__What to produce__. Copy the first line of the material below and every later line through the line containing "8), LEAFM, plant)", without any other output.

##### Recorded information

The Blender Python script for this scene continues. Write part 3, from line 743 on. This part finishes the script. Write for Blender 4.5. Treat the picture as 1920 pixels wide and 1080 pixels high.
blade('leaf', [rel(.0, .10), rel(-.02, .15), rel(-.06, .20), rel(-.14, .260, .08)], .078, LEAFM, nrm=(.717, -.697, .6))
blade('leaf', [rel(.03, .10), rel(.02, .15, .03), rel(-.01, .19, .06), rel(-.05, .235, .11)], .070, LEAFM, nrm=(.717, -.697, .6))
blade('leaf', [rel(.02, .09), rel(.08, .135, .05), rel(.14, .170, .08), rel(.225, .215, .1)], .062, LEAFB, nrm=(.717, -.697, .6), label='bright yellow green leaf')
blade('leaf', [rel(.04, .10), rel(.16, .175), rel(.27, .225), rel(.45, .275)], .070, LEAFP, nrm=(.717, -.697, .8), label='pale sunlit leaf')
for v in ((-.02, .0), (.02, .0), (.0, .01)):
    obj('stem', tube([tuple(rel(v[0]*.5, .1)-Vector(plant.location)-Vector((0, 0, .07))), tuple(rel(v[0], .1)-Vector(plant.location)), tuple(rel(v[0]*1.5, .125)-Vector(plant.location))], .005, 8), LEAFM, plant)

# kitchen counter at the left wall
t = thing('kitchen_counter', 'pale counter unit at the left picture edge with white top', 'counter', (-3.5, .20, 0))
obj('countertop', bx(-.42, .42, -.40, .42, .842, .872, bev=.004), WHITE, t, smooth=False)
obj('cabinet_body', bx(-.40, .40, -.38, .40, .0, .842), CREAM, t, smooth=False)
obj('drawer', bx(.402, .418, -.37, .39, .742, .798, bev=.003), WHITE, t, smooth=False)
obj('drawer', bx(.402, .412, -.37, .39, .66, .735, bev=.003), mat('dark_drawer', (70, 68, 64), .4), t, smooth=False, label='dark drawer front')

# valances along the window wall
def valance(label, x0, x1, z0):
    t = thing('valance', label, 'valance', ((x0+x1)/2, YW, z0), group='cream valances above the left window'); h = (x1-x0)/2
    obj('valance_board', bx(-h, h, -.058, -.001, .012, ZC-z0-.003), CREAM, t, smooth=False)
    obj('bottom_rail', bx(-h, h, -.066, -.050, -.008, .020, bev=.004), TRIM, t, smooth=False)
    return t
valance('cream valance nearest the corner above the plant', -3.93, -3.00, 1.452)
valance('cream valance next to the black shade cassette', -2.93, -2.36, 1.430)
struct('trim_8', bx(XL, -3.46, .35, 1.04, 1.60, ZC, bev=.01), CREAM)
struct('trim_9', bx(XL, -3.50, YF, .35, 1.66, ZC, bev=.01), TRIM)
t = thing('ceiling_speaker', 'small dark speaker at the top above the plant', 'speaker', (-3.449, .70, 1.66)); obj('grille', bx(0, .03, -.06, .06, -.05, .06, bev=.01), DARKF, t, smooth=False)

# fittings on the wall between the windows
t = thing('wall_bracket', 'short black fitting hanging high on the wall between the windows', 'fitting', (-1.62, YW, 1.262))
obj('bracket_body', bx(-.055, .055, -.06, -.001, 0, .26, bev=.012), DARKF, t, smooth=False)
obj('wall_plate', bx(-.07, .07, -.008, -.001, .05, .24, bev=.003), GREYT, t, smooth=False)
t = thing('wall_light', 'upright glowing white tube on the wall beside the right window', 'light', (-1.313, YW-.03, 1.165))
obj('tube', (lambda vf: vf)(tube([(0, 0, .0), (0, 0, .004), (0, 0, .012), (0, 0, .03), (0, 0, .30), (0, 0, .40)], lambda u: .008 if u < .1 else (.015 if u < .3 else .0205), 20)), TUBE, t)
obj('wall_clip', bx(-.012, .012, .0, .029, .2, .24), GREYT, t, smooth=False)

##########

__Solution below__.
The Blender Python script for this scene continues. Write part 3, from line 743 on. This part finishes the script. Write for Blender 4.5. Treat the picture as 1920 pixels wide and 1080 pixels high.
blade('leaf', [rel(.0, .10), rel(-.02, .15), rel(-.06, .20), rel(-.14, .260, .08)], .078, LEAFM, nrm=(.717, -.697, .6))
blade('leaf', [rel(.03, .10), rel(.02, .15, .03), rel(-.01, .19, .06), rel(-.05, .235, .11)], .070, LEAFM, nrm=(.717, -.697, .6))
blade('leaf', [rel(.02, .09), rel(.08, .135, .05), rel(.14, .170, .08), rel(.225, .215, .1)], .062, LEAFB, nrm=(.717, -.697, .6), label='bright yellow green leaf')
blade('leaf', [rel(.04, .10), rel(.16, .175), rel(.27, .225), rel(.45, .275)], .070, LEAFP, nrm=(.717, -.697, .8), label='pale sunlit leaf')
for v in ((-.02, .0), (.02, .0), (.0, .01)):
    obj('stem', tube([tuple(rel(v[0]*.5, .1)-Vector(plant.location)-Vector((0, 0, .07))), tuple(rel(v[0], .1)-Vector(plant.location)), tuple(rel(v[0]*1.5, .125)-Vector(plant.location))], .005, 8), LEAFM, plant)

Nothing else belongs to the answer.